**Provided material:**
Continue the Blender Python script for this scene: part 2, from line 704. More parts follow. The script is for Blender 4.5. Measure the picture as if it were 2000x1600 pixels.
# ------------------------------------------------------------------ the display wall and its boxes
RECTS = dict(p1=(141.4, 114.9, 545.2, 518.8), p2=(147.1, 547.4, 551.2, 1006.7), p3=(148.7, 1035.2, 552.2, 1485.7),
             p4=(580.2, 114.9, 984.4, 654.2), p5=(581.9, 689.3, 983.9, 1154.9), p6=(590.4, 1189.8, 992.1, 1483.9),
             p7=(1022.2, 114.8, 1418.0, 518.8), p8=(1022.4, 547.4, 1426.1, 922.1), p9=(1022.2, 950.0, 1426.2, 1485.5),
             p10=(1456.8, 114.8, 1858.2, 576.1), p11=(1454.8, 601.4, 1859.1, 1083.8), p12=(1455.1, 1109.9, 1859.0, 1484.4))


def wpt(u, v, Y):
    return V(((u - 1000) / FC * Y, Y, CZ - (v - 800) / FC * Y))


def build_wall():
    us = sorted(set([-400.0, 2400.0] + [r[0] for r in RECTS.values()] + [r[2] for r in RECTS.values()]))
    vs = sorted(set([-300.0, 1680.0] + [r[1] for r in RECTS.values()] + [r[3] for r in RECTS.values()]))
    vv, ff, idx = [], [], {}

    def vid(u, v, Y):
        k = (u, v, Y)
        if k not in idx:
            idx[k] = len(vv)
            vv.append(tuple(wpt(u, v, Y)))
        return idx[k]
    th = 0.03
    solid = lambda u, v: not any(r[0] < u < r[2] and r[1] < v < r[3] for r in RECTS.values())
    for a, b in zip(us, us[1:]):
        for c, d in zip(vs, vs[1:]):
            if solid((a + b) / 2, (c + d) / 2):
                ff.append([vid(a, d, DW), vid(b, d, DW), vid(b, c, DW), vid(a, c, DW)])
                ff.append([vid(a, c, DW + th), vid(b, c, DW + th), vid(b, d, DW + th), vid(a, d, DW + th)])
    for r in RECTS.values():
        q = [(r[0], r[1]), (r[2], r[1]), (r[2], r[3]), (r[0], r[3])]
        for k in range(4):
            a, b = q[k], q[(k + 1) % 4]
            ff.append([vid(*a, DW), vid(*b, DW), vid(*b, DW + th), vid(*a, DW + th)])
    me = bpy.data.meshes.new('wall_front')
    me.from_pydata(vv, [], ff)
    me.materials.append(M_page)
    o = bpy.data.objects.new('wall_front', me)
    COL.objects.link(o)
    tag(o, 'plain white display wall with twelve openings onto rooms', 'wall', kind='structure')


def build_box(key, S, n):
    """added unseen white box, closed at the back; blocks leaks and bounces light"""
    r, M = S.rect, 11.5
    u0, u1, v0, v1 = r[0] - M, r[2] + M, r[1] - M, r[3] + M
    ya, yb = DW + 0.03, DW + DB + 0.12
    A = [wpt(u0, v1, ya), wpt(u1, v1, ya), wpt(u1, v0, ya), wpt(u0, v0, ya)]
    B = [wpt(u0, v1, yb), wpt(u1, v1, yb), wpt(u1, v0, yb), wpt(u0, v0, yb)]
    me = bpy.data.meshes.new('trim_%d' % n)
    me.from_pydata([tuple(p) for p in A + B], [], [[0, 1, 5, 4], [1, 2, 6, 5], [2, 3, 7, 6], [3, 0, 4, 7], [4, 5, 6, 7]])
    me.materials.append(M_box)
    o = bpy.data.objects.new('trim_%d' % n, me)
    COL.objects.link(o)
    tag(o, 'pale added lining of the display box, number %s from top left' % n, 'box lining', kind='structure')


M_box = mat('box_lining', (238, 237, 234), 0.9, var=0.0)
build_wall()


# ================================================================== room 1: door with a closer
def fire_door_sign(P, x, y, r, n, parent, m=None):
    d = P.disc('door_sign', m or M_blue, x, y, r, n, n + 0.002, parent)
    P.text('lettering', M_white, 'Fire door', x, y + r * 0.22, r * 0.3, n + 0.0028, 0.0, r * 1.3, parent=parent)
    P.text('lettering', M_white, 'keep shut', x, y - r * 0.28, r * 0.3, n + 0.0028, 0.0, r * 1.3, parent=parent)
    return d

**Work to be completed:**
Transcribe every line of the data, exactly as it stands.

**Correct response:**
Continue the Blender Python script for this scene: part 2, from line 704. More parts follow. The script is for Blender 4.5. Measure the picture as if it were 2000x1600 pixels.
# ------------------------------------------------------------------ the display wall and its boxes
RECTS = dict(p1=(141.4, 114.9, 545.2, 518.8), p2=(147.1, 547.4, 551.2, 1006.7), p3=(148.7, 1035.2, 552.2, 1485.7),
             p4=(580.2, 114.9, 984.4, 654.2), p5=(581.9, 689.3, 983.9, 1154.9), p6=(590.4, 1189.8, 992.1, 1483.9),
             p7=(1022.2, 114.8, 1418.0, 518.8), p8=(1022.4, 547.4, 1426.1, 922.1), p9=(1022.2, 950.0, 1426.2, 1485.5),
             p10=(1456.8, 114.8, 1858.2, 576.1), p11=(1454.8, 601.4, 1859.1, 1083.8), p12=(1455.1, 1109.9, 1859.0, 1484.4))


def wpt(u, v, Y):
    return V(((u - 1000) / FC * Y, Y, CZ - (v - 800) / FC * Y))


def build_wall():
    us = sorted(set([-400.0, 2400.0] + [r[0] for r in RECTS.values()] + [r[2] for r in RECTS.values()]))
    vs = sorted(set([-300.0, 1680.0] + [r[1] for r in RECTS.values()] + [r[3] for r in RECTS.values()]))
    vv, ff, idx = [], [], {}

    def vid(u, v, Y):
        k = (u, v, Y)
        if k not in idx:
            idx[k] = len(vv)
            vv.append(tuple(wpt(u, v, Y)))
        return idx[k]
    th = 0.03
    solid = lambda u, v: not any(r[0] < u < r[2] and r[1] < v < r[3] for r in RECTS.values())
    for a, b in zip(us, us[1:]):
        for c, d in zip(vs, vs[1:]):
            if solid((a + b) / 2, (c + d) / 2):
                ff.append([vid(a, d, DW), vid(b, d, DW), vid(b, c, DW), vid(a, c, DW)])
                ff.append([vid(a, c, DW + th), vid(b, c, DW + th), vid(b, d, DW + th), vid(a, d, DW + th)])
    for r in RECTS.values():
        q = [(r[0], r[1]), (r[2], r[1]), (r[2], r[3]), (r[0], r[3])]
        for k in range(4):
            a, b = q[k], q[(k + 1) % 4]
            ff.append([vid(*a, DW), vid(*b, DW), vid(*b, DW + th), vid(*a, DW + th)])
    me = bpy.data.meshes.new('wall_front')
    me.from_pydata(vv, [], ff)
    me.materials.append(M_page)
    o = bpy.data.objects.new('wall_front', me)
    COL.objects.link(o)
    tag(o, 'plain white display wall with twelve openings onto rooms', 'wall', kind='structure')


def build_box(key, S, n):
    """added unseen white box, closed at the back; blocks leaks and bounces light"""
    r, M = S.rect, 11.5
    u0, u1, v0, v1 = r[0] - M, r[2] + M, r[1] - M, r[3] + M
    ya, yb = DW + 0.03, DW + DB + 0.12
    A = [wpt(u0, v1, ya), wpt(u1, v1, ya), wpt(u1, v0, ya), wpt(u0, v0, ya)]
    B = [wpt(u0, v1, yb), wpt(u1, v1, yb), wpt(u1, v0, yb), wpt(u0, v0, yb)]
    me = bpy.data.meshes.new('trim_%d' % n)
    me.from_pydata([tuple(p) for p in A + B], [], [[0, 1, 5, 4], [1, 2, 6, 5], [2, 3, 7, 6], [3, 0, 4, 7], [4, 5, 6, 7]])
    me.materials.append(M_box)
    o = bpy.data.objects.new('trim_%d' % n, me)
    COL.objects.link(o)
    tag(o, 'pale added lining of the display box, number %s from top left' % n, 'box lining', kind='structure')


M_box = mat('box_lining', (238, 237, 234), 0.9, var=0.0)
build_wall()


# ================================================================== room 1: door with a closer
def fire_door_sign(P, x, y, r, n, parent, m=None):
    d = P.disc('door_sign', m or M_blue, x, y, r, n, n + 0.002, parent)
    P.text('lettering', M_white, 'Fire door', x, y + r * 0.22, r * 0.3, n + 0.0028, 0.0, r * 1.3, parent=parent)
    P.text('lettering', M_white, 'keep shut', x, y - r * 0.28, r * 0.3, n + 0.0028, 0.0, r * 1.3, parent=parent)
    return d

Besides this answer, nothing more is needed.